Assault Ambiguity
Marriage bans and domestic abuse.
Ohio law clerk Jeff Lazarus was just trying to defend a client when he stumbled on a glaring loophole in Ohio's domestic violence laws–and provoked an attack on the state's new same-sex marriage ban. Frederick Burk, 42, was accused of slapping his live-in girlfriend in an argument over a pack of cigarettes. Lazarus, a third-year law student at Case Western University, reasoned that the definition of marriage enshrined by a 2004 ballot initiative known as Issue 1 precluded Burk's girlfriend from charging him under the state's domestic violence law.

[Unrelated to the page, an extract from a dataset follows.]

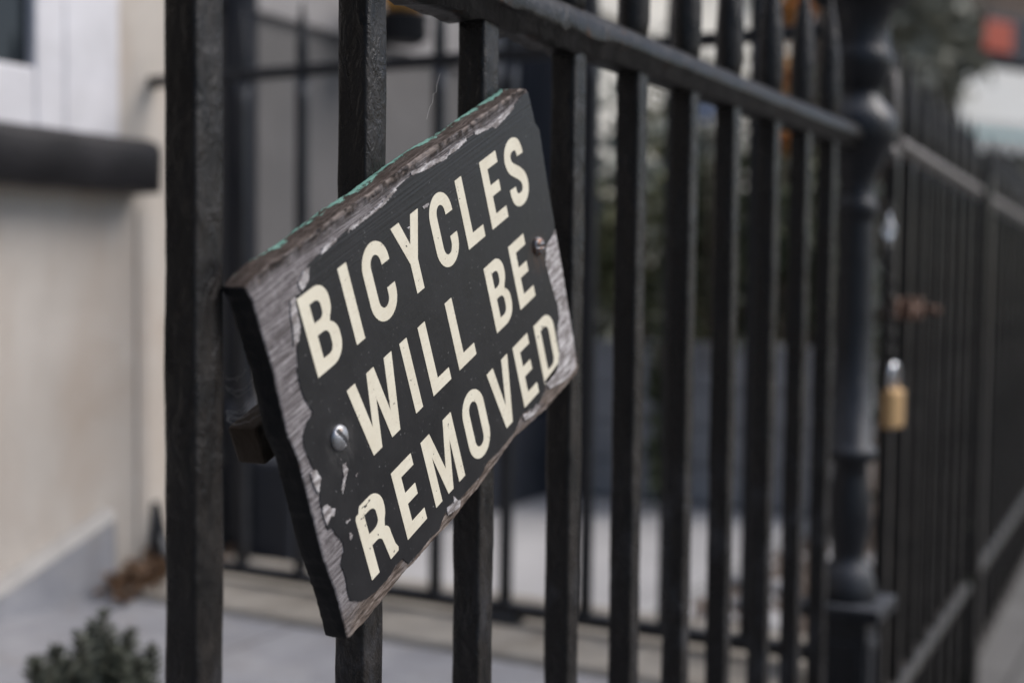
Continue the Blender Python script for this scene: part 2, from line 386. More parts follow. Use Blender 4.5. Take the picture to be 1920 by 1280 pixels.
def fill(contours, z0, z1, bevel=0.0):
    """solid plate from closed outlines (holes by even-odd fill), all in metres"""
    cu = bpy.data.curves.new('outline', 'CURVE'); cu.dimensions = '2D'; cu.fill_mode = 'BOTH'
    cu.extrude = (z1 - z0) / 2; cu.resolution_u = 1
    for c in contours:
        sp = cu.splines.new('POLY'); sp.points.add(len(c) - 1); sp.use_cyclic_u = True
        for p, q in zip(sp.points, c): p.co = (q[0], q[1], 0, 1)
    o = bpy.data.objects.new('outline', cu); C.objects.link(o)
    bpy.context.view_layer.update()
    dg = bpy.context.evaluated_depsgraph_get()
    me = bpy.data.meshes.new_from_object(o.evaluated_get(dg))
    bpy.data.objects.remove(o); bpy.data.curves.remove(cu)
    me.transform(Matrix.Translation((0, 0, (z0 + z1) / 2)))
    return me
def mm(c): return [(x / 1000, y / 1000) for x, y in c]

# wood of the board
m = mat('weathered_plywood', (0.2, 0.18, 0.17), 0.85, 0.25); n = N(m)
co = n.co('Object'); s1 = n.co('Object', (34, 1450, 34)); s2 = n.co('Object', (14, 330, 14))
g1 = n.noise(s1, 1.0, 3, 0.6, 0.35); g2 = n.noise(s2, 1.0, 4, 0.6, 0.5); g3 = n.noise(co, 55, 5, 0.7)
base = n.ramp(g1, [(0.32, (0.035, 0.030, 0.031)), (0.47, (0.175, 0.158, 0.163)), (0.64, (0.44, 0.415, 0.425))])
base = n.mix(n.ramp(g2, [(0.35, 0.6), (0.6, 0.0)]), base, (0.07, 0.058, 0.056))
blot = n.ramp(n.noise(co, 130, 5, 0.7), [(0.50, 0.0), (0.70, 0.7)])
base = n.mix(blot, base, (0.36, 0.335, 0.345))
X, Y, Z = n.xyz(co)
brown = n.math('MAXIMUM', n.maprange(Y, -0.006, 0.000), n.maprange(Y, -0.212, -0.226))
brown = n.math('MULTIPLY', brown, n.ramp(g3, [(0.30, 0.0), (0.55, 1.0)]))
base = n.mix(brown, base, n.ramp(n.noise(n.co('Object', (160, 420, 160)), 1.0, 4, 0.7), [(0.42, (0.006, 0.0045, 0.004)), (0.58, (0.040, 0.028, 0.023)), (0.76, (0.22, 0.18, 0.16))]))
low = n.math('MULTIPLY', n.maprange(Y, -0.210, -0.226), n.ramp(g3, [(0.28, 0.25), (0.5, 1.0)]))
base = n.mix(low, base, n.ramp(n.noise(n.co('Object', (70, 620, 70)), 1.0, 4, 0.7, 0.5), [(0.36, (0.030, 0.021, 0.017)), (0.50, (0.15, 0.115, 0.095)), (0.68, (0.38, 0.33, 0.30))]))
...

Burk's public defender, David Magee, asked the judge to dismiss the charge because Ohio's newest constitutional amendment prohibits any state law that would "create or recognize a legal status for relationships of unmarried individuals." As Burk wasn't married to his accuser, the judge downgraded Burk's crime from a felony to a misdemeanor. Carrie Davis, staff attorney at the Ohio ACLU, says the case has prompted at least four more challenges to domestic abuse cases in Ohio.
The issue of whether the same-sex marriage ban guts the state's domestic violence law is now working its way up the state's courts. "It's possible that the Ohio Supreme Court will decide that this doesn't affect domestic violence law, but I don't really see how they could reach that conclusion without ignoring the language of Issue 1," says Lewis Katz, a law professor at Ohio's Case Western Reserve University.

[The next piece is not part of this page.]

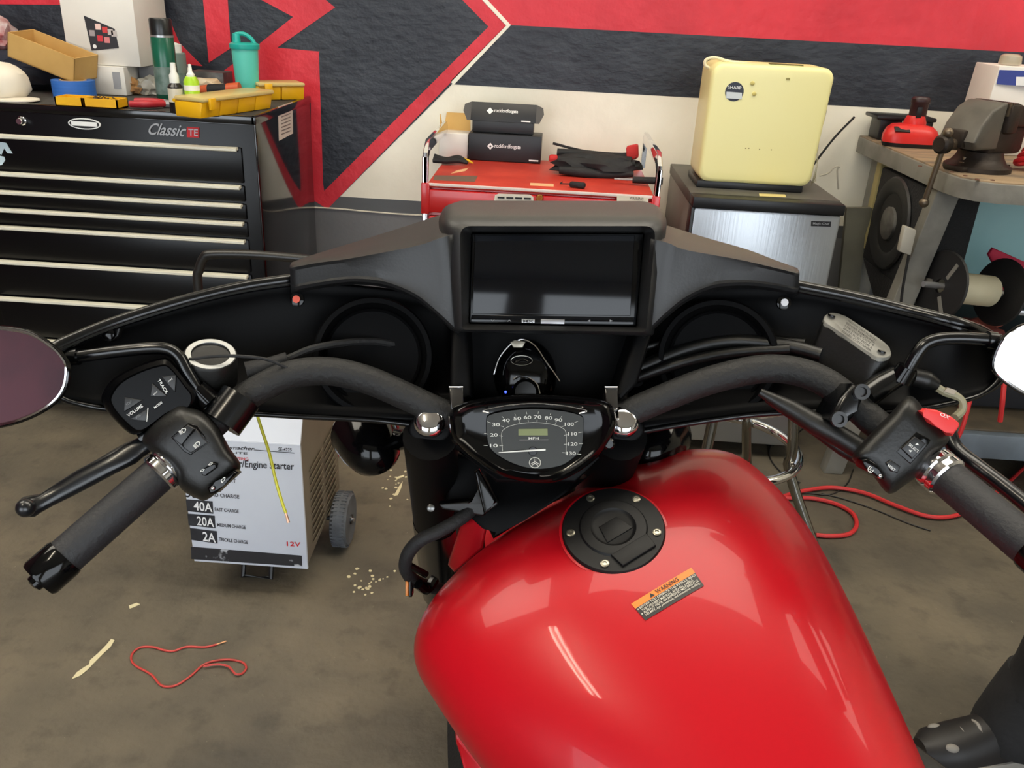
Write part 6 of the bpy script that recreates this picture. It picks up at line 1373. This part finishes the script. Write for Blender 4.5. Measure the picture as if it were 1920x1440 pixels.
# ---------------------------------------------------------------- right controls
def z7(x, y): return (1500+x*.30545, 560+y*.30545)
RTd = .772
rh = ob('switch_housing', dome([(v.x, v.y) for v in catmull([V(*z7(*q), 0) for q in ((330, 945), (450, 810), (560, 700), (640, 610), (700, 605), (780, 700), (880, 800), (915, 870), (830, 960), (760, 1060), (650, 1140), (570, 1195), (520, 1180), (440, 1080), (330, 1000))], 3, closed=True)], RTd), M_bpl, bk, ang=50)
def dr_(pts, t, th, m, name, par, bev=0.001): return ob(name, slab(poly([z7(*q) for q in pts], t), FW, th, bev), m, par)
ss = dr_(((590, 940), (715, 815), (805, 865), (795, 890), (680, 1015), (670, 1010)), RTd-.0005, 0.004, M_gbk, 'select_switch', rh)
sr = dr_(((625, 920), (705, 845), (775, 890), (690, 985)), RTd-.003, 0.006, MATS['rocker_black'], 'rocker', rh)
def rp(x, y, t=RTd-.0034): return P(*z7(x, y), t)
text(sr, 'SELECT', rp(664, 900), rp(722, 948), rp(674, 886), M_wht, eps=0.0001)
ob('arrow_icon', quad([rp(706, 896), rp(730, 900), rp(722, 884)]), M_wht, sr, recalc=False); ob('arrow_icon', quad([rp(668, 928), rp(692, 932), rp(676, 944)]), M_wht, sr, recalc=False)
rs = dr_(((530, 1010), (560, 990), (620, 1030), (600, 1070), (560, 1060)), RTd-.002, 0.012, MATS['rocker_black'], 'reset_button', rh)
text(rs, 'RESET', rp(536, 1028, RTd-.0025), rp(578, 1062, RTd-.0025), rp(545, 1014, RTd-.0025), M_wht, eps=0.0001)
stb = dr_(((380, 990), (420, 980), (480, 1020), (520, 1080), (520, 1110), (480, 1100), (400, 1040)), RTd-.002, 0.02, M_gbk, 'starter_button', rh, 0.002)
cxs = z7(434, 1048); ob('starter_icon', tube([P(cxs[0]+5*math.cos(a), cxs[1]+5.5*math.sin(a), RTd-.0026) for a in [2*math.pi*k/14 for k in range(11)]], 0.0004, 5), M_wht, stb)
ob('starter_icon', tube([P(cxs[0]+2, cxs[1]-4, RTd-.0028), P(cxs[0]-2, cxs[1], RTd-.0028), P(cxs[0]+2, cxs[1]+1, RTd-.0028), P(cxs[0]-2, cxs[1]+4, RTd-.0028)], 0.0004, 5, sub=1), M_wht, stb)
ob('button_glint', ball(rp(490, 1090, RTd-.002), 0.0022, seg=10, rings=6), M_chrome, stb)
ks = ob('kill_switch', slab(poly([z7(*q) for q in ((735, 690), (775, 685), (800, 675), (850, 685), (930, 720), (980, 760), (985, 780), (940, 845), (905, 810), (830, 780), (790, 760), (770, 715))], RTd+.0), FW, 0.03, 0.006), mat('kill_red', (226, 56, 56), 0.4), bk)
text(ks, 'OX', P(*z7(855, 715), RTd-.0006), P(*z7(912, 742), RTd-.0006), P(*z7(868, 697), RTd-.0006), M_wht, eps=0.0001)
# bar clamp of the brake master cylinder
cl = ob('brake_clamp', slab(poly([z7(*q) for q in ((250, 610), (330, 520), (400, 540), (410, 580), (350, 690), (310, 760), (240, 770), (190, 740), (200, 700))], .80), FW, 0.045, 0.008), M_fairg, bk)
for x, y in ((370, 572), (232, 740)): ob('clamp_bolt', lathe([(0.0075, 0), (0.0075, 0.005), (0.0045, 0.005), (0.004, 0.002), (0, 0.002)], P(*z7(x, y), .7995), -FW, 18), mat('dark_bolt', (60, 60, 60), 0.3, metal=0.7), cl)
ob('mirror_boss', tube([P(*z7(400, 600), .83), P(*z7(500, 530), .835), P(*z7(600, 470), .84)], [0.012, 0.012, 0.011], 14), M_fairg, cl)
# fluid reservoir
tl_ = [z7(*q) for q in ((150, 135), (150, 105), (185, 85), (240, 90), (300, 120), (420, 200), (520, 270), (560, 320), (555, 350), (510, 362), (470, 355), (380, 300), (260, 215), (170, 155))]
q = [(v.x, v.y) for v in catmull([V(*p, 0) for p in tl_], 3, closed=True)]
topn = unit(UP*0.8-FW*0.6)
rc_pts = [P(u, v, .835+(680-v)*0.0006) for u, v in q]
dn_ = unit(-UP*0.86-RT*0.26+FW*0.25)
rv = ob('fluid_reservoir', slab([p_+dn_*0.003 for p_ in rc_pts], dn_, 0.042, 0.003), M_bpl, bk)
rcv = ob('reservoir_cover', slab(rc_pts, dn_, 0.004, 0.0012), mat('cover_grey', (128, 126, 118), 0.4, c2=(110, 108, 101), ns=40), rv)
ps = [V(*z7(*p_), 0) for p_ in ((205, 125), (500, 325))]
for k in range(5):
    off = -34+k*16
    a_, b_ = z7(255+off*-.55+18, 165+off+8), z7(440+off*-.55+10, 288+off+8)
    text(rcv, ('WARNING CLEAN FILLER CAP', 'BEFORE REMOVING.', 'USE ONLY DOT 4', 'BRAKE FLUID FROM A', 'SEALED CONTAINER')[k], P(a_[0], a_[1], .8345+(680-a_[1])*.0006-.0015), P(b_[0], b_[1], .8345+(680-b_[1])*.0006-.0015), P(a_[0]+1.6, a_[1]-3.4, .8345+(680-a_[1])*.0006-.0015), mat('cover_ink', (60, 58, 54), 0.6), eps=0.0004)
for p_ in ((192, 108), (500, 328)): ob('cover_screw', lathe([(0.004, 0), (0.004, 0.0015), (0, 0.0018)], P(*z7(*p_), .834+(680-z7(*p_)[1])*.0006), -dn_, 12), M_gbk, rcv)
# brake line, throttle cables and brake lever
ob('brake_hose', tube([P(*z7(*q), t) for *q, t in ((690, 480, .85), (770, 500, .85), (840, 530, .85))], [0.009, 0.010, 0.006], 12), M_bpl, bk)
ob('switch_wire', tube([P(*z7(*q), t) for *q, t in ((840, 545, .85), (890, 575, .85), (960, 600, .85), (995, 640, .85), (990, 690, .85), (950, 730, .845))], 0.0042, 8), mat('wire_khaki', (150, 144, 116), 0.5), bk)
ob('wire_tag', slab(poly([z7(*q) for q in ((885, 570), (905, 545), (965, 565), (945, 590))], .845), FW, 0.004), mat('tag_beige', (170, 158, 140), 0.5), bk)
ob('throttle_tube', tube([P(*q) for q in ((1425, 735, .845), (1480, 765, .84), (1530, 795, .83), (1580, 822, .82), (1640, 860, .81))], [0.004, 0.009, 0.0105, 0.0105, 0.0105], 12), M_bpl, bk)
ob('throttle_tube', tube([P(*q) for q in ((1640, 872, .81), (1590, 850, .83), (1520, 800, .845), (1440, 745, .86))], 0.006, 10), M_bpl, bk)
lvr = [(1775, 800, .84), (1790, 838, .83), (1830, 872, .81), (1880, 910, .79), (1960, 975, .76), (2040, 1040, .73)]
ob('brake_lever', tube([P(*q) for q in lvr], [0.008, 0.0075, 0.0075, 0.0075, 0.0075, 0.009], 14), M_lever, bk)
ob('cable_bundle', tube([P(*q) for q in ((1200, 690, .93), (1290, 655, .93), (1380, 640, .92), (1480, 650, .90), (1540, 665, .885))], 0.0075, 10), M_bpl, bk)
ob('cable_bundle', tube([P(*q) for q in ((1190, 710, .925), (1280, 680, .915), (1370, 662, .91), (1480, 655, .895))], 0.006, 10), M_bpl, bk)
ob('cable_bundle', tube([P(*q) for q in ((1180, 660, .94), (1290, 632, .94), (1400, 632, .93), (1510, 642, .905))], 0.004, 10), M_bpl, bk)
# ---------------------------------------------------------------- mirrors
def mirror(pts, aim, stem, base, cuff):
    pts = [(v.x, v.y) for v in catmull([V(*p, 0) for p in pts], 3, closed=True)]
    mu = sum(p[0] for p in pts)/len(pts); mv = sum(p[1] for p in pts)/len(pts)
    c0 = P(mu, mv, .80); d = unit(c0-CC); r_ = unit(Vector(aim)-c0); n_ = unit(r_-d)
    def on(u, v, off=0.0): dd = ray(u, v); q0 = c0+n_*off; return CC+dd*((q0-CC).dot(n_)/dd.dot(n_))
    def rg(k, off): return [on(mu+(u-mu)*k, mv+(v-mv)*k, off) for u, v in pts]
    m = ob('mirror', loft([rg(0.55, -0.03), rg(0.9, -0.02), rg(1.0, -0.006), rg(1.0, 0.001), rg(0.97, 0.003), rg(0.93, 0.001), rg(0.92, -0.001)]), M_gbk, bk)
    ob('mirror_glass', slab(rg(0.915, 0.0004), -n_, 0.001), M_glass, m)
    ob('chrome_trim', tube(rg(0.935, 0.002), 0.0016, 6, closed=True, sub=1), M_chrome, m)
    ob('mirror_stem', tube([P(*q) for q in stem], 0.0062, 12), M_fairg, m)
    ob('stem_cuff', tube([P(*q) for q in cuff], 0.0085, 14, sub=1), M_fairg, m)
    ob('stem_base', tube([P(*q) for q in base], [0.0095, 0.0115], 14, sub=1), M_gbk, m)
mirror([(133, 690), (128, 727), (105, 758), (60, 785), (0, 803), (-70, 805), (-130, 780), (-160, 735), (-160, 680), (-130, 635), (-70, 612), (0, 610), (60, 620), (105, 648), (126, 671)], (-4.45, -2.2, 1.9),
       [(120, 670, .815), (150, 668, .815), (210, 660, .817), (280, 653, .82), (315, 655, .822), (335, 668, .823), (350, 695, .824), (365, 722, .826), (372, 735, .828)],
       [(368, 728, .827), (392, 752, .832)], [(130, 669, .815), (148, 668, .815)])
mirror([(1857, 690), (1866, 652), (1888, 622), (1925, 604), (1985, 598), (2050, 610), (2100, 645), (2110, 690), (2090, 735), (2040, 765), (1985, 770), (1925, 745), (1880, 717)], (2.2, -5.0, 1.6),
       [(1875, 638, .815), (1840, 636, .815), (1800, 634, .817), (1760, 636, .82), (1735, 645, .822), (1720, 662, .824), (1705, 688, .828), (1695, 705, .832)],
       [(1702, 688, .829), (1686, 712, .835)], [(1850, 637, .815), (1866, 639, .815)])
# ---------------------------------------------------------------- passing lamps and hanging wire
for u, v, dirx in ((692, 828, -1), (1225, 828, 1)):
    c0 = P(u, v, 1.02); ax_ = unit(FW*0.8+UP*0.45+RT*(-0.35 if dirx < 0 else 0.35))
    lm = ob('passing_lamp', lathe([(0.004, -0.05), (0.018, -0.045), (0.031, -0.028), (0.038, -0.005), (0.040, 0.015), (0.042, 0.02), (0.040, 0.026), (0.036, 0.026), (0, 0.03)], c0, ax_, 32), M_gbk, bk)
    ob('lamp_arm', tube([c0, P(u-dirx*70, v-5, 1.0), P(u-dirx*120, v-12, .95)], [0.016, 0.012, 0.014], 12), M_gbk, lm)
ob('loose_wire', tube([P(*q) for q in ((480, 770, .88), (489, 800, .88), (505, 850, .88), (518, 905, .88), (530, 945, .88), (536, 962, .88))], 0.0016, 6), mat('yellow_wire', (206, 200, 52), 0.4), bk)
ob('bare_copper', tube([P(536, 962, .88), P(541, 980, .88)], [0.0013, 0.0016], 6, sub=1), mat('copper_bright', (222, 170, 140), 0.35, metal=0.6), bk)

Ohio isn't the only state whose same-sex marriage ban has had unintended consequences. Michigan's attorney general recently ruled that the state's law against gay marriage prohibits public employers from offering health benefits to homosexual partners. Gov. Jennifer Granholm has announced that a "legal cloud" is hovering, and benefits for some employees and families are being withheld pending a judicial decision on whether the law's language precludes them.
Lazarus, the law student who discovered the Ohio loophole, says he has no political agenda, but "the law does have unintended consequences….Politicans have been saying this wasn't what Ohio voters intended with Issue 1. If they really believe that, we should take a second look at it."